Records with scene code
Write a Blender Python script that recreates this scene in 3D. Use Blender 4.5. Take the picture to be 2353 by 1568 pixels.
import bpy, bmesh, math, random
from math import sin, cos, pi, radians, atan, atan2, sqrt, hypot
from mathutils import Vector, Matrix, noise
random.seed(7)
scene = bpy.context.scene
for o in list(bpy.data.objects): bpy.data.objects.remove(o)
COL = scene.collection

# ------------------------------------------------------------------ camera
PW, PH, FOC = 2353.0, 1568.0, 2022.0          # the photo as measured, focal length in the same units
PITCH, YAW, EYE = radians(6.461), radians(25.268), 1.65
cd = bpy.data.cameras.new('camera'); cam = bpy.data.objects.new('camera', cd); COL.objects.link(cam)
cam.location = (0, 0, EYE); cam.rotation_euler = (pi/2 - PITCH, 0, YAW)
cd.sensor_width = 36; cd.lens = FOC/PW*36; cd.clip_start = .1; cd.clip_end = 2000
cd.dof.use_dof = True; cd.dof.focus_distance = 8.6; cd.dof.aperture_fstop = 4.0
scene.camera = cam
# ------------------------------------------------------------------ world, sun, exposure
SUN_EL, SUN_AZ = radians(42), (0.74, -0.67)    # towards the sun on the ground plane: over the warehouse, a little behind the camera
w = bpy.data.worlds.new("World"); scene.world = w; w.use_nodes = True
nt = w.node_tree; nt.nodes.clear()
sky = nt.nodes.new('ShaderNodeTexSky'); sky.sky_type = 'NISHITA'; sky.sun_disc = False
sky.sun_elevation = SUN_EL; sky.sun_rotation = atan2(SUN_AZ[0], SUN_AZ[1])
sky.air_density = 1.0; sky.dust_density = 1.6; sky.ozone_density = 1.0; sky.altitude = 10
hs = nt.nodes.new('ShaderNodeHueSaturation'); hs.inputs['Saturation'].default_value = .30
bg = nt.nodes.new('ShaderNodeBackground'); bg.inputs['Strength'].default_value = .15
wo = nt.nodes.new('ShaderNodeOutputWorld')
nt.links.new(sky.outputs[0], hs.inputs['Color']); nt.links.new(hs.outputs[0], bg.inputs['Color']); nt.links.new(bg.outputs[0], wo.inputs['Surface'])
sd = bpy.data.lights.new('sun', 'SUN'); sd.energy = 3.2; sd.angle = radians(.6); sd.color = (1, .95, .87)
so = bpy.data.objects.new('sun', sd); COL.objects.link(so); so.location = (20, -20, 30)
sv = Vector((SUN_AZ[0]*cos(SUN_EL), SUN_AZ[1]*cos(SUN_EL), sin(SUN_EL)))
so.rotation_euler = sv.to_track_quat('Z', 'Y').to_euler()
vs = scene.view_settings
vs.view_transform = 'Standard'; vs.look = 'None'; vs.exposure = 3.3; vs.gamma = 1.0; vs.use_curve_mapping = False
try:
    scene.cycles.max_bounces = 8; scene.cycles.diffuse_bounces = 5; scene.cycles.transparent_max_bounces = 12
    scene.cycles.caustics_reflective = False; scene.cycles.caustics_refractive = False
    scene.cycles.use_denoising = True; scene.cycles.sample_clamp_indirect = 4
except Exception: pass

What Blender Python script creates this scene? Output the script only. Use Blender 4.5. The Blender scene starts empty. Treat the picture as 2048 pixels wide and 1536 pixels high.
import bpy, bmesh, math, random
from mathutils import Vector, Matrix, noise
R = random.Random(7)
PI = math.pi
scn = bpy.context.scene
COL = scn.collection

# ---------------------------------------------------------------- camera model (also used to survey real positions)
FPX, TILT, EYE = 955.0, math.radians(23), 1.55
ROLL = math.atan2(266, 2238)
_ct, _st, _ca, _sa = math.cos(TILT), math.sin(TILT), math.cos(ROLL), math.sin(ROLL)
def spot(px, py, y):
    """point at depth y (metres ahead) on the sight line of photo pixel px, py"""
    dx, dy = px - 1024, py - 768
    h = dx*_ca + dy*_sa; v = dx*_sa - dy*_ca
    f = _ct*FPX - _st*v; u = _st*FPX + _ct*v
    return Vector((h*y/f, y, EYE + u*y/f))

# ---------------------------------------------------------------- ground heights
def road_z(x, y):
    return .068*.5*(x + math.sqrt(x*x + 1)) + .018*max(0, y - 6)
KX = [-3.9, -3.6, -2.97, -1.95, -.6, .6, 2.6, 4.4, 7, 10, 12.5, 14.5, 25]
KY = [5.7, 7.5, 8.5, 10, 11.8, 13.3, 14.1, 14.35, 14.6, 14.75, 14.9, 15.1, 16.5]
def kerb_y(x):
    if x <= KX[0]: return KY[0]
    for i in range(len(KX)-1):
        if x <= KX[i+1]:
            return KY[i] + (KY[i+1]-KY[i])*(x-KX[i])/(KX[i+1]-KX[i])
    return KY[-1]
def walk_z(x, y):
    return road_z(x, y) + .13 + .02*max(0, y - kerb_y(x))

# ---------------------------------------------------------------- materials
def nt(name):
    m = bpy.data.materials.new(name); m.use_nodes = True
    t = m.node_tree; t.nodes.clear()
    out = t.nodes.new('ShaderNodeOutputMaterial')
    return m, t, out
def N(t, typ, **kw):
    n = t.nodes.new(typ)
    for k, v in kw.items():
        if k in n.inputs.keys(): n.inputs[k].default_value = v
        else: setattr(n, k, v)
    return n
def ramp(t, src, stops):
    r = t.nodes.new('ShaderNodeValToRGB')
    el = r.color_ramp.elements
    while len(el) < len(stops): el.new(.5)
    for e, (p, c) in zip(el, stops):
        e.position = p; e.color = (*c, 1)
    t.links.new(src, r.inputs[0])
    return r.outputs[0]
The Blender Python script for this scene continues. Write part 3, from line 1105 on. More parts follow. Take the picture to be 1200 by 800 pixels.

Task details: Please return the data above exactly as given.

Complete answer:
Write a Blender Python script that recreates this scene in 3D. Use Blender 4.5. Take the picture to be 2353 by 1568 pixels.
import bpy, bmesh, math, random
from math import sin, cos, pi, radians, atan, atan2, sqrt, hypot
from mathutils import Vector, Matrix, noise
random.seed(7)
scene = bpy.context.scene
for o in list(bpy.data.objects): bpy.data.objects.remove(o)
COL = scene.collection

# ------------------------------------------------------------------ camera
PW, PH, FOC = 2353.0, 1568.0, 2022.0          # the photo as measured, focal length in the same units
PITCH, YAW, EYE = radians(6.461), radians(25.268), 1.65
cd = bpy.data.cameras.new('camera'); cam = bpy.data.objects.new('camera', cd); COL.objects.link(cam)
cam.location = (0, 0, EYE); cam.rotation_euler = (pi/2 - PITCH, 0, YAW)
cd.sensor_width = 36; cd.lens = FOC/PW*36; cd.clip_start = .1; cd.clip_end = 2000
cd.dof.use_dof = True; cd.dof.focus_distance = 8.6; cd.dof.aperture_fstop = 4.0
scene.camera = cam
# ------------------------------------------------------------------ world, sun, exposure
SUN_EL, SUN_AZ = radians(42), (0.74, -0.67)    # towards the sun on the ground plane: over the warehouse, a little behind the camera
w = bpy.data.worlds.new("World"); scene.world = w; w.use_nodes = True
nt = w.node_tree; nt.nodes.clear()
sky = nt.nodes.new('ShaderNodeTexSky'); sky.sky_type = 'NISHITA'; sky.sun_disc = False
sky.sun_elevation = SUN_EL; sky.sun_rotation = atan2(SUN_AZ[0], SUN_AZ[1])
sky.air_density = 1.0; sky.dust_density = 1.6; sky.ozone_density = 1.0; sky.altitude = 10
hs = nt.nodes.new('ShaderNodeHueSaturation'); hs.inputs['Saturation'].default_value = .30
bg = nt.nodes.new('ShaderNodeBackground'); bg.inputs['Strength'].default_value = .15
wo = nt.nodes.new('ShaderNodeOutputWorld')
nt.links.new(sky.outputs[0], hs.inputs['Color']); nt.links.new(hs.outputs[0], bg.inputs['Color']); nt.links.new(bg.outputs[0], wo.inputs['Surface'])
sd = bpy.data.lights.new('sun', 'SUN'); sd.energy = 3.2; sd.angle = radians(.6); sd.color = (1, .95, .87)
so = bpy.data.objects.new('sun', sd); COL.objects.link(so); so.location = (20, -20, 30)
sv = Vector((SUN_AZ[0]*cos(SUN_EL), SUN_AZ[1]*cos(SUN_EL), sin(SUN_EL)))
so.rotation_euler = sv.to_track_quat('Z', 'Y').to_euler()
vs = scene.view_settings
vs.view_transform = 'Standard'; vs.look = 'None'; vs.exposure = 3.3; vs.gamma = 1.0; vs.use_curve_mapping = False
try:
    scene.cycles.max_bounces = 8; scene.cycles.diffuse_bounces = 5; scene.cycles.transparent_max_bounces = 12
    scene.cycles.caustics_reflective = False; scene.cycles.caustics_refractive = False
    scene.cycles.use_denoising = True; scene.cycles.sample_clamp_indirect = 4
except Exception: pass

What Blender Python script creates this scene? Output the script only. Use Blender 4.5. The Blender scene starts empty. Treat the picture as 2048 pixels wide and 1536 pixels high.
import bpy, bmesh, math, random
from mathutils import Vector, Matrix, noise
R = random.Random(7)
PI = math.pi
scn = bpy.context.scene
COL = scn.collection

# ---------------------------------------------------------------- camera model (also used to survey real positions)
FPX, TILT, EYE = 955.0, math.radians(23), 1.55
ROLL = math.atan2(266, 2238)
_ct, _st, _ca, _sa = math.cos(TILT), math.sin(TILT), math.cos(ROLL), math.sin(ROLL)
def spot(px, py, y):
    """point at depth y (metres ahead) on the sight line of photo pixel px, py"""
    dx, dy = px - 1024, py - 768
    h = dx*_ca + dy*_sa; v = dx*_sa - dy*_ca
    f = _ct*FPX - _st*v; u = _st*FPX + _ct*v
    return Vector((h*y/f, y, EYE + u*y/f))

# ---------------------------------------------------------------- ground heights
def road_z(x, y):
    return .068*.5*(x + math.sqrt(x*x + 1)) + .018*max(0, y - 6)
KX = [-3.9, -3.6, -2.97, -1.95, -.6, .6, 2.6, 4.4, 7, 10, 12.5, 14.5, 25]
KY = [5.7, 7.5, 8.5, 10, 11.8, 13.3, 14.1, 14.35, 14.6, 14.75, 14.9, 15.1, 16.5]
def kerb_y(x):
    if x <= KX[0]: return KY[0]
    for i in range(len(KX)-1):
        if x <= KX[i+1]:
            return KY[i] + (KY[i+1]-KY[i])*(x-KX[i])/(KX[i+1]-KX[i])
    return KY[-1]
def walk_z(x, y):
    return road_z(x, y) + .13 + .02*max(0, y - kerb_y(x))

# ---------------------------------------------------------------- materials
def nt(name):
    m = bpy.data.materials.new(name); m.use_nodes = True
    t = m.node_tree; t.nodes.clear()
    out = t.nodes.new('ShaderNodeOutputMaterial')
    return m, t, out
def N(t, typ, **kw):
    n = t.nodes.new(typ)
    for k, v in kw.items():
        if k in n.inputs.keys(): n.inputs[k].default_value = v
        else: setattr(n, k, v)
    return n
def ramp(t, src, stops):
    r = t.nodes.new('ShaderNodeValToRGB')
    el = r.color_ramp.elements
    while len(el) < len(stops): el.new(.5)
    for e, (p, c) in zip(el, stops):
        e.position = p; e.color = (*c, 1)
    t.links.new(src, r.inputs[0])
    return r.outputs[0]
The Blender Python script for this scene continues. Write part 3, from line 1105 on. More parts follow. Take the picture to be 1200 by 800 pixels.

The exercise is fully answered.